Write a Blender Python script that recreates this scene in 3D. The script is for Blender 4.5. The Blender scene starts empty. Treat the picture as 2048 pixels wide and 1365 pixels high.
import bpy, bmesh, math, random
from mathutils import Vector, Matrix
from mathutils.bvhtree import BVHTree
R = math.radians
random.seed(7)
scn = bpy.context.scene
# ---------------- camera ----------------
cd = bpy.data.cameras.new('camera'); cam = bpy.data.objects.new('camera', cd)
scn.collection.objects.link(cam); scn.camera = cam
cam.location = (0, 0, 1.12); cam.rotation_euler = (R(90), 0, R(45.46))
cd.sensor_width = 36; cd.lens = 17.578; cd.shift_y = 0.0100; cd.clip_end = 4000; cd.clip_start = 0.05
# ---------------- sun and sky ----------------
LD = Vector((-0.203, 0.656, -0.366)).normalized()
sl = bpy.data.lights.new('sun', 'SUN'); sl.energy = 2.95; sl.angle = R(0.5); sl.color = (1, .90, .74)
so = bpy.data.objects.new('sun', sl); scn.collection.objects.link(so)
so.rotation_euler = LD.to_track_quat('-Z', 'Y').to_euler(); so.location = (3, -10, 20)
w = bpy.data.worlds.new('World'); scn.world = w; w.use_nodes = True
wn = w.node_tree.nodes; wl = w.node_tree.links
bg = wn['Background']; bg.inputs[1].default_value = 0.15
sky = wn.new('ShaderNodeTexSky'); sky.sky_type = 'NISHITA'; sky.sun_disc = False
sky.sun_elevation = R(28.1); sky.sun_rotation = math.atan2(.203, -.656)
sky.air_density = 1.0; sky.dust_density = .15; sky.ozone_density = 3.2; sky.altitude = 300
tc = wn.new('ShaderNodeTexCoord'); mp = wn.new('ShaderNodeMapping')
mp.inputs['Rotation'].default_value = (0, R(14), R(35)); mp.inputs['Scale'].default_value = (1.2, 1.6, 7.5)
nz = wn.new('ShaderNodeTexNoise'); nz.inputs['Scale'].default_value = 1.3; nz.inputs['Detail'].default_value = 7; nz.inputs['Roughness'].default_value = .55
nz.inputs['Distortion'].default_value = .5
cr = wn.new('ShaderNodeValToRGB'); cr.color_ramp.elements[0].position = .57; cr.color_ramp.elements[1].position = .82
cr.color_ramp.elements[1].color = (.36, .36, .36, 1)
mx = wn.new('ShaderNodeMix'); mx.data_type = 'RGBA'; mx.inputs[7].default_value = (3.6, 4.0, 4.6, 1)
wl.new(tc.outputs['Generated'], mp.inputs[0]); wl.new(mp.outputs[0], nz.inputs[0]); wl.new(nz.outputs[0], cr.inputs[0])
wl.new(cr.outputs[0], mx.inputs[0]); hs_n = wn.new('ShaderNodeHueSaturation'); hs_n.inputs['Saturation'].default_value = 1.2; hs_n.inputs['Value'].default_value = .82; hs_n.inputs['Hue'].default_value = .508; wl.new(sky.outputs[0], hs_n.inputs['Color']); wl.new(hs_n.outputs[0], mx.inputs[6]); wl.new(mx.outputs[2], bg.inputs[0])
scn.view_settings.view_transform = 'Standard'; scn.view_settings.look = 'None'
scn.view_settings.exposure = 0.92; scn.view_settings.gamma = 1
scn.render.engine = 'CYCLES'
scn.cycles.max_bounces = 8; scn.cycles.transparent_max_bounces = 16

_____

- WHAT TO DO -
Repeat the preceding lines exactly, please, every one of them.

- TASK OUTPUT -
Write a Blender Python script that recreates this scene in 3D. The script is for Blender 4.5. The Blender scene starts empty. Treat the picture as 2048 pixels wide and 1365 pixels high.
import bpy, bmesh, math, random
from mathutils import Vector, Matrix
from mathutils.bvhtree import BVHTree
R = math.radians
random.seed(7)
scn = bpy.context.scene
# ---------------- camera ----------------
cd = bpy.data.cameras.new('camera'); cam = bpy.data.objects.new('camera', cd)
scn.collection.objects.link(cam); scn.camera = cam
cam.location = (0, 0, 1.12); cam.rotation_euler = (R(90), 0, R(45.46))
cd.sensor_width = 36; cd.lens = 17.578; cd.shift_y = 0.0100; cd.clip_end = 4000; cd.clip_start = 0.05
# ---------------- sun and sky ----------------
LD = Vector((-0.203, 0.656, -0.366)).normalized()
sl = bpy.data.lights.new('sun', 'SUN'); sl.energy = 2.95; sl.angle = R(0.5); sl.color = (1, .90, .74)
so = bpy.data.objects.new('sun', sl); scn.collection.objects.link(so)
so.rotation_euler = LD.to_track_quat('-Z', 'Y').to_euler(); so.location = (3, -10, 20)
w = bpy.data.worlds.new('World'); scn.world = w; w.use_nodes = True
wn = w.node_tree.nodes; wl = w.node_tree.links
bg = wn['Background']; bg.inputs[1].default_value = 0.15
sky = wn.new('ShaderNodeTexSky'); sky.sky_type = 'NISHITA'; sky.sun_disc = False
sky.sun_elevation = R(28.1); sky.sun_rotation = math.atan2(.203, -.656)
sky.air_density = 1.0; sky.dust_density = .15; sky.ozone_density = 3.2; sky.altitude = 300
tc = wn.new('ShaderNodeTexCoord'); mp = wn.new('ShaderNodeMapping')
mp.inputs['Rotation'].default_value = (0, R(14), R(35)); mp.inputs['Scale'].default_value = (1.2, 1.6, 7.5)
nz = wn.new('ShaderNodeTexNoise'); nz.inputs['Scale'].default_value = 1.3; nz.inputs['Detail'].default_value = 7; nz.inputs['Roughness'].default_value = .55
nz.inputs['Distortion'].default_value = .5
cr = wn.new('ShaderNodeValToRGB'); cr.color_ramp.elements[0].position = .57; cr.color_ramp.elements[1].position = .82
cr.color_ramp.elements[1].color = (.36, .36, .36, 1)
mx = wn.new('ShaderNodeMix'); mx.data_type = 'RGBA'; mx.inputs[7].default_value = (3.6, 4.0, 4.6, 1)
wl.new(tc.outputs['Generated'], mp.inputs[0]); wl.new(mp.outputs[0], nz.inputs[0]); wl.new(nz.outputs[0], cr.inputs[0])
wl.new(cr.outputs[0], mx.inputs[0]); hs_n = wn.new('ShaderNodeHueSaturation'); hs_n.inputs['Saturation'].default_value = 1.2; hs_n.inputs['Value'].default_value = .82; hs_n.inputs['Hue'].default_value = .508; wl.new(sky.outputs[0], hs_n.inputs['Color']); wl.new(hs_n.outputs[0], mx.inputs[6]); wl.new(mx.outputs[2], bg.inputs[0])
scn.view_settings.view_transform = 'Standard'; scn.view_settings.look = 'None'
scn.view_settings.exposure = 0.92; scn.view_settings.gamma = 1
scn.render.engine = 'CYCLES'
scn.cycles.max_bounces = 8; scn.cycles.transparent_max_bounces = 16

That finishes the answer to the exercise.